───── Given information ─────
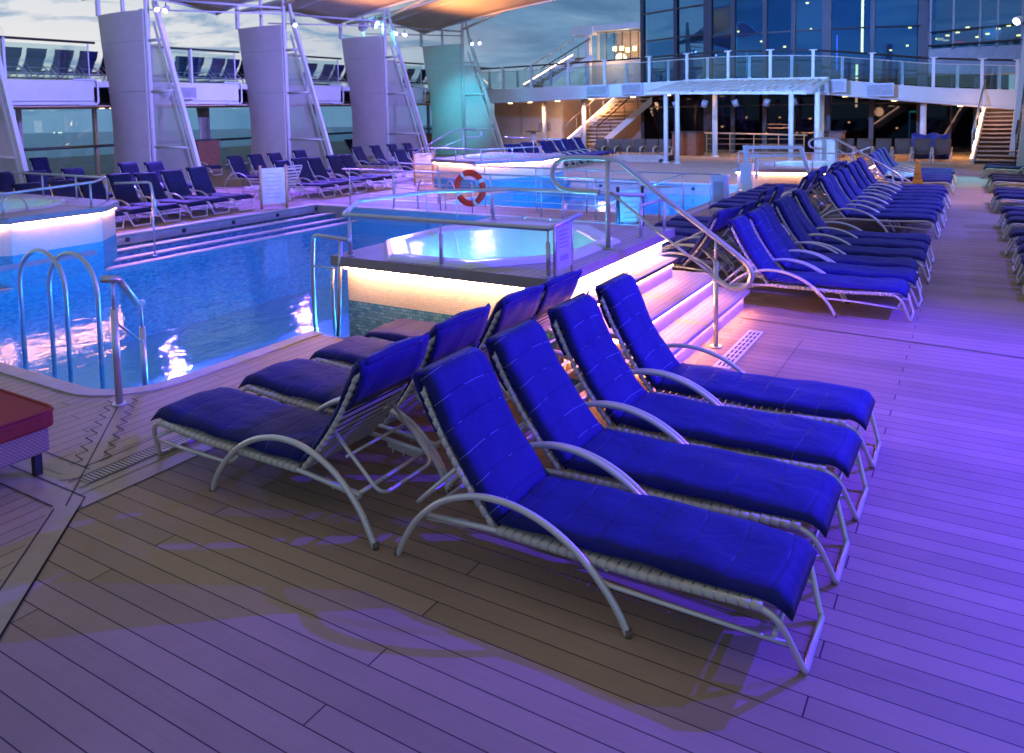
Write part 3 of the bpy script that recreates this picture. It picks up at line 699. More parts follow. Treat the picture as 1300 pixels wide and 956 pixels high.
# ------------------------------------------------------------------ whirlpools
def whirl(name, label, poly, ztop, zbase, tub, mats, led=True, glow=(.22,.80,1.), e=25, over=.06, tub_glow=True):
    """poly: outline (ccw) of the platform; tub: (cx, cy, rx, ry, n, rot)"""
    cx = sum(p[0] for p in poly)/len(poly); cy = sum(p[1] for p in poly)/len(poly)
    t = thing(name, label, 'whirlpool', (cx, cy, 0))
    ins = [(cx + (x-cx)*(1-over/max(.5, abs(x-cx))) , cy + (y-cy)*(1-over/max(.5, abs(y-cy)))) for x, y in poly]
    tcx, tcy, rx, ry, n, rot = tub
    ring = lambda k, z, nn=n: [(tcx + (rx*k)*math.cos(2*PI*(i+rot)/nn), tcy + (ry*k)*math.sin(2*PI*(i+rot)/nn), z) for i in range(nn)]
    # platform top with an opening for the tub
    b = MB(); bm = b.bm
    o0 = [bm.verts.new((x, y, ztop)) for x, y in poly]; i0 = [bm.verts.new(p) for p in ring(1.0, ztop)]
    ed = [bm.edges.new((o0[i], o0[(i+1) % len(o0)])) for i in range(len(o0))] + [bm.edges.new((i0[i], i0[(i+1) % len(i0)])) for i in range(len(i0))]
    bmesh.ops.triangle_fill(bm, edges=ed, use_beauty=True, use_dissolve=False)
    kill = [f for f in bm.faces if ((f.calc_center_median().x-tcx)/rx)**2 + ((f.calc_center_median().y-tcy)/ry)**2 < .85]
    bmesh.ops.delete(bm, geom=kill, context='FACES_ONLY')
    b.build('platform_planks', M['teak_x'], t)
    b = MB()
    cl = poly + [poly[0]]; b.skirt(cl, ztop-.085, ztop-.0); b.build('platform_edge', M['fascia'], t)
    b = MB()
    for k in range(len(poly)):
        (x0, y0), (x1, y1), (u0, v0), (u1, v1) = poly[k], poly[(k+1) % len(poly)], ins[k], ins[(k+1) % len(ins)]
        b.quad((x0, y0, ztop-.086), (x1, y1, ztop-.086), (u1, v1, ztop-.086), (u0, v0, ztop-.086))
    b.build('platform_underside', M['fascia'], t)
    ic = ins + [ins[0]]
    split = zbase + (ztop-zbase)*mats[2]
    b = MB(); b.skirt(ic, split, ztop-.088); b.build('wall_cladding', M[mats[0]], t)
    b = MB(); b.skirt(ic, zbase, split); b.build('mosaic_band', M[mats[1]], t)
    # tub
    g = [ring(1.02, ztop+.003), ring(1.0, ztop+.025), ring(.96, ztop+.040), ring(.86, ztop+.034), ring(.82, ztop+.018), ring(.79, ztop-.06), ring(.72, ztop-.30), ring(.62, ztop-.33), ring(.55, ztop-.70), ring(.02, ztop-.72)]
    b = MB(); V = [[b.bm.verts.new(p) for p in r] for r in g]
    for a in range(len(V)-1):
        for k in range(n): 
            f = b.bm.faces.new((V[a][k], V[a][(k+1) % n], V[a+1][(k+1) % n], V[a+1][k]))
    tubo = b.build('tub', M['rim'], t, bevel=.02)
    b = MB(); b.bm.faces.new([b.bm.verts.new(p) for p in ring(.815, ztop+.008)]); b.build('tub_water', M['water_spa'], tubo)
    b = MB()
    for k in range(0, n, 1):
        a = 2*PI*(k+.5+rot)/n; b.cyl((tcx + rx*.80*math.cos(a), tcy + ry*.80*math.sin(a), ztop-.14), .03, .02, 10, Vector((-math.cos(a), -math.sin(a), 0)))
    b.build('jet', M['steel'], tubo)
    if e: 
        light('POINT', 'whirlpool_lamp', (tcx - rx*.45, tcy, ztop-.40), e*.42, glow, size=.08); light('POINT', 'whirlpool_lamp', (tcx + rx*.4, tcy + ry*.3, ztop-.40), e*.42, glow, size=.08)
    if led:
        b = MB()
        k = 1 - .02
        for i in range(len(ins)):
            p, q = Vector((*ins[i], 0)), Vector((*ins[(i+1) % len(ins)], 0)); d = (q-p).normalized(); nn = Vector((d.y, -d.x, 0))
            for s0 in (p + nn*(over-.025),): b.bar(s0 + d*.03 + Vector((0,0,ztop-.101)), q - d*.03 + nn*(over-.025) + Vector((0,0,ztop-.101)), .010 if e > 30 else .018, .010 if e > 30 else .02)
        b.build('led_strip', M['led' if e > 30 else 'led_far'], t)
    return t
W1 = whirl('whirlpool', 'glowing cyan whirlpool on a raised tiled platform with three steps, beside the loungers',
    [(-4.86, 4.93), (-2.66, 4.93), (-2.66, 7.6), (-4.86, 7.6)], .75, -.35, (-3.84, 6.12, 1.08, 1.22, 8, .5), ('wall_tile', 'mosaic', .63), e=34, over=.10)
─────
Every line of the data should be copied as it stands, without the images.

Write part 3 of the bpy script that recreates this picture. It picks up at line 699. More parts follow. Treat the picture as 1300 pixels wide and 956 pixels high.
# ------------------------------------------------------------------ whirlpools
def whirl(name, label, poly, ztop, zbase, tub, mats, led=True, glow=(.22,.80,1.), e=25, over=.06, tub_glow=True):
    """poly: outline (ccw) of the platform; tub: (cx, cy, rx, ry, n, rot)"""
    cx = sum(p[0] for p in poly)/len(poly); cy = sum(p[1] for p in poly)/len(poly)
    t = thing(name, label, 'whirlpool', (cx, cy, 0))
    ins = [(cx + (x-cx)*(1-over/max(.5, abs(x-cx))) , cy + (y-cy)*(1-over/max(.5, abs(y-cy)))) for x, y in poly]
    tcx, tcy, rx, ry, n, rot = tub
    ring = lambda k, z, nn=n: [(tcx + (rx*k)*math.cos(2*PI*(i+rot)/nn), tcy + (ry*k)*math.sin(2*PI*(i+rot)/nn), z) for i in range(nn)]
    # platform top with an opening for the tub
    b = MB(); bm = b.bm
    o0 = [bm.verts.new((x, y, ztop)) for x, y in poly]; i0 = [bm.verts.new(p) for p in ring(1.0, ztop)]
    ed = [bm.edges.new((o0[i], o0[(i+1) % len(o0)])) for i in range(len(o0))] + [bm.edges.new((i0[i], i0[(i+1) % len(i0)])) for i in range(len(i0))]
    bmesh.ops.triangle_fill(bm, edges=ed, use_beauty=True, use_dissolve=False)
    kill = [f for f in bm.faces if ((f.calc_center_median().x-tcx)/rx)**2 + ((f.calc_center_median().y-tcy)/ry)**2 < .85]
    bmesh.ops.delete(bm, geom=kill, context='FACES_ONLY')
    b.build('platform_planks', M['teak_x'], t)
    b = MB()
    cl = poly + [poly[0]]; b.skirt(cl, ztop-.085, ztop-.0); b.build('platform_edge', M['fascia'], t)
    b = MB()
    for k in range(len(poly)):
        (x0, y0), (x1, y1), (u0, v0), (u1, v1) = poly[k], poly[(k+1) % len(poly)], ins[k], ins[(k+1) % len(ins)]
        b.quad((x0, y0, ztop-.086), (x1, y1, ztop-.086), (u1, v1, ztop-.086), (u0, v0, ztop-.086))
    b.build('platform_underside', M['fascia'], t)
    ic = ins + [ins[0]]
    split = zbase + (ztop-zbase)*mats[2]
    b = MB(); b.skirt(ic, split, ztop-.088); b.build('wall_cladding', M[mats[0]], t)
    b = MB(); b.skirt(ic, zbase, split); b.build('mosaic_band', M[mats[1]], t)
    # tub
    g = [ring(1.02, ztop+.003), ring(1.0, ztop+.025), ring(.96, ztop+.040), ring(.86, ztop+.034), ring(.82, ztop+.018), ring(.79, ztop-.06), ring(.72, ztop-.30), ring(.62, ztop-.33), ring(.55, ztop-.70), ring(.02, ztop-.72)]
    b = MB(); V = [[b.bm.verts.new(p) for p in r] for r in g]
    for a in range(len(V)-1):
        for k in range(n): 
            f = b.bm.faces.new((V[a][k], V[a][(k+1) % n], V[a+1][(k+1) % n], V[a+1][k]))
    tubo = b.build('tub', M['rim'], t, bevel=.02)
    b = MB(); b.bm.faces.new([b.bm.verts.new(p) for p in ring(.815, ztop+.008)]); b.build('tub_water', M['water_spa'], tubo)
    b = MB()
    for k in range(0, n, 1):
        a = 2*PI*(k+.5+rot)/n; b.cyl((tcx + rx*.80*math.cos(a), tcy + ry*.80*math.sin(a), ztop-.14), .03, .02, 10, Vector((-math.cos(a), -math.sin(a), 0)))
    b.build('jet', M['steel'], tubo)
    if e: 
        light('POINT', 'whirlpool_lamp', (tcx - rx*.45, tcy, ztop-.40), e*.42, glow, size=.08); light('POINT', 'whirlpool_lamp', (tcx + rx*.4, tcy + ry*.3, ztop-.40), e*.42, glow, size=.08)
    if led:
        b = MB()
        k = 1 - .02
        for i in range(len(ins)):
            p, q = Vector((*ins[i], 0)), Vector((*ins[(i+1) % len(ins)], 0)); d = (q-p).normalized(); nn = Vector((d.y, -d.x, 0))
            for s0 in (p + nn*(over-.025),): b.bar(s0 + d*.03 + Vector((0,0,ztop-.101)), q - d*.03 + nn*(over-.025) + Vector((0,0,ztop-.101)), .010 if e > 30 else .018, .010 if e > 30 else .02)
        b.build('led_strip', M['led' if e > 30 else 'led_far'], t)
    return t
W1 = whirl('whirlpool', 'glowing cyan whirlpool on a raised tiled platform with three steps, beside the loungers',
    [(-4.86, 4.93), (-2.66, 4.93), (-2.66, 7.6), (-4.86, 7.6)], .75, -.35, (-3.84, 6.12, 1.08, 1.22, 8, .5), ('wall_tile', 'mosaic', .63), e=34, over=.10)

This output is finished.